Articulation and Transfer
LIT2000 articulates to all Florida SUS institutions and satisfies a 3-credit humanities general education requirement and the writing component of the AA degree. It is one of the most broadly accepted humanities courses in the Florida system because of its flexibility — it satisfies introductory literature requirements at most SUS institutions and can substitute for more specific period-or-genre courses in many degree pathways.
Prerequisites
The standard prerequisite is ENC1101 (Composition I) with a minimum grade of C or test-score equivalent. Some institutions also recommend (but do not require) ENC1102.
Course Format and Workload
LIT2000 is typically a lecture-discussion course meeting three hours per week, often offered in face-to-face, hybrid, and fully online formats. Expect substantial reading (50–150 pages per week, varying widely by genre — poetry sections are typically lighter in pages but require more re-reading), 4–6 analytical essays, possibly midterm and final exams, frequent in-class discussion, and (at some institutions) an oral presentation. Critical thinking and discussion-based engagement are central; this is not a course where students can succeed by passive listening.

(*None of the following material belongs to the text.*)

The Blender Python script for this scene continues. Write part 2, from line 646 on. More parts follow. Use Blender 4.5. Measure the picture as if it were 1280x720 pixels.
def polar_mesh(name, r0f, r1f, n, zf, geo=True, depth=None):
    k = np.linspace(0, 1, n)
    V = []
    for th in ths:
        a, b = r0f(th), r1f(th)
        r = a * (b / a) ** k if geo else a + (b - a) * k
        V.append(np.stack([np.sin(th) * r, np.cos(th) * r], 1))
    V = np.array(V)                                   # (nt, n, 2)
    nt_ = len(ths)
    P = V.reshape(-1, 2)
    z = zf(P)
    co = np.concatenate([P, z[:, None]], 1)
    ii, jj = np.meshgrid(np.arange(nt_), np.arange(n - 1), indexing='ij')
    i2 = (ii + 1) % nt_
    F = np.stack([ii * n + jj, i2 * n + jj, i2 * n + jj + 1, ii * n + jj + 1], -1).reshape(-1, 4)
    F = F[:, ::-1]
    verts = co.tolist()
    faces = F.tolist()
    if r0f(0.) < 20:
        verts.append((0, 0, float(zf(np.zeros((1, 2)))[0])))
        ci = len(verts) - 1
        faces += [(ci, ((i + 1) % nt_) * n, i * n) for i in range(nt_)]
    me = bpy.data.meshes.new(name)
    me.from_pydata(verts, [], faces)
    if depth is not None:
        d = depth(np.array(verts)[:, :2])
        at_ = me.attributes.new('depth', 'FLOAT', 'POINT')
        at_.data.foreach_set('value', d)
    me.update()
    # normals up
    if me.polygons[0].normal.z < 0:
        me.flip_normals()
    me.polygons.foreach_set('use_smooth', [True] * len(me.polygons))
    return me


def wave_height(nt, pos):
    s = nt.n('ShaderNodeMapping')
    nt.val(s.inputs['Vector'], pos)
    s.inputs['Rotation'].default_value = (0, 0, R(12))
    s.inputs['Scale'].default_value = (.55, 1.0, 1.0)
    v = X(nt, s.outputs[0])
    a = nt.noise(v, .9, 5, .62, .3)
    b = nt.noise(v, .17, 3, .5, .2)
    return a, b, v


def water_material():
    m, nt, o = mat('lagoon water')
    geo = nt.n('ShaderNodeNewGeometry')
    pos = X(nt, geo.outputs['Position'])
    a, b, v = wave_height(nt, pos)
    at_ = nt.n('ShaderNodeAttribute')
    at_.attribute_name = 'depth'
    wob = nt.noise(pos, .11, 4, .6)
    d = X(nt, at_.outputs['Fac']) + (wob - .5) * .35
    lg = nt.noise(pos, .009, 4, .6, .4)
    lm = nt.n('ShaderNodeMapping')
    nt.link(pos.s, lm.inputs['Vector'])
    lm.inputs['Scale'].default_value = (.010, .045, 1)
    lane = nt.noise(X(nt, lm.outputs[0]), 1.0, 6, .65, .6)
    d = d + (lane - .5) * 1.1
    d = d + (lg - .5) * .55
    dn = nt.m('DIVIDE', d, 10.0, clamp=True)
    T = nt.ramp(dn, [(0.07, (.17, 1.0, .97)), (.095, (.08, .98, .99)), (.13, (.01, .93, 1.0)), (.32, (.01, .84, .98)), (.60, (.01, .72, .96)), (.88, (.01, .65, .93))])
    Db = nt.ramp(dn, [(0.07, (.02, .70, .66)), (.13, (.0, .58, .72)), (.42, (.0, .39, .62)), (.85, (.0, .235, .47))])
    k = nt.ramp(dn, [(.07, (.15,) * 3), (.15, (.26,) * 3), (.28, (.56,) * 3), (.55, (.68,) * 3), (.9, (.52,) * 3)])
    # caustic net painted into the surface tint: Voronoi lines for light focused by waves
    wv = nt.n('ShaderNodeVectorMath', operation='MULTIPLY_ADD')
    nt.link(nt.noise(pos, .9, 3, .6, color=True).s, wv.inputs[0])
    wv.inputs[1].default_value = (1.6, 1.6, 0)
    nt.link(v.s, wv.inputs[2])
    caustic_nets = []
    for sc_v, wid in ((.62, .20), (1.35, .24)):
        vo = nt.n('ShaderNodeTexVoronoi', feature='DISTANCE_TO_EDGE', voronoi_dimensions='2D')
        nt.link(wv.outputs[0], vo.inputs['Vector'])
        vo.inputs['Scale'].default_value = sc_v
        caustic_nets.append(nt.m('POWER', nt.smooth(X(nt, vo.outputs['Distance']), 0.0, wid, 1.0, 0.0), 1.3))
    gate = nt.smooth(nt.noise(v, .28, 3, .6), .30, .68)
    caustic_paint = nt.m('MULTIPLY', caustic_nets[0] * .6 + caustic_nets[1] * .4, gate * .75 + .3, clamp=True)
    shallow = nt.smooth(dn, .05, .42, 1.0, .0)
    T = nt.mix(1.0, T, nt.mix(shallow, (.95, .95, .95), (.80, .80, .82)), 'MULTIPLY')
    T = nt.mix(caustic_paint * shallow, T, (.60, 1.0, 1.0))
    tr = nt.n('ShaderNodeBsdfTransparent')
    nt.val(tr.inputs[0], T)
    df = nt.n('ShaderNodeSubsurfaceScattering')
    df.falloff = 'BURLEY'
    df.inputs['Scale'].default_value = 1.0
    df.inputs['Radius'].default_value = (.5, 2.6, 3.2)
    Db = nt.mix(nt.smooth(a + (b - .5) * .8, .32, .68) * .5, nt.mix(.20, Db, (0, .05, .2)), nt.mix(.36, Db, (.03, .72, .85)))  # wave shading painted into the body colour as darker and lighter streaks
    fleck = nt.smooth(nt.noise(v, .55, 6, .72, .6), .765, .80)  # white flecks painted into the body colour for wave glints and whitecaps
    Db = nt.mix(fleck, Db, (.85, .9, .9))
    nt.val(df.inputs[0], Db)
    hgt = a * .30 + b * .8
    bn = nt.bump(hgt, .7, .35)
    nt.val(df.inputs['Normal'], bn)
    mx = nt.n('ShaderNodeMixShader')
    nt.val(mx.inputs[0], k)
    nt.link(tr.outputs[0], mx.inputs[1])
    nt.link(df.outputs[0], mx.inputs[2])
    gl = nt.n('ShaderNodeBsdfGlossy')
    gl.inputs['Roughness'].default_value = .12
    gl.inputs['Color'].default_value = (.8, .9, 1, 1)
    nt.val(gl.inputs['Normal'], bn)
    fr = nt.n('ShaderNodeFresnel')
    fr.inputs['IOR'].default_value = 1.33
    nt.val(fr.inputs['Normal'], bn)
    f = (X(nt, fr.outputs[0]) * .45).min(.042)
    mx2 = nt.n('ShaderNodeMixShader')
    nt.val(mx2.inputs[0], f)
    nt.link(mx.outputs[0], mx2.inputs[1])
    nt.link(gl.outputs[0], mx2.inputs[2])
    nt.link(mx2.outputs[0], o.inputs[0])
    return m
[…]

Compared to Period Surveys
LIT2000 differs from period surveys (AML2010 American Literature I, AML2020 American Literature II, ENL2012 British Literature I, ENL2022 British Literature II) in two key ways: (1) genre breadth — LIT2000 covers fiction, poetry, and drama, while the period surveys typically organize by chronology and may include any genre; (2) flexibility — LIT2000 can be theme-based, genre-focused, or comparative, while the period surveys have more fixed canonical content. Students with a clear sense of which literary period interests them may prefer a period survey; students seeking broader exposure to literature as a discipline often prefer LIT2000.
Course Code Variations
Florida institutions consistently use "Introduction to Literature" as the title for LIT2000. Some institutions offer additional introductory courses with different scopes (e.g., LIT2010 Interpretation of Fiction, LIT2030 Interpretation of Poetry, LIT2040 Interpretation of Drama) — these focus on a single genre rather than the multi-genre approach of LIT2000.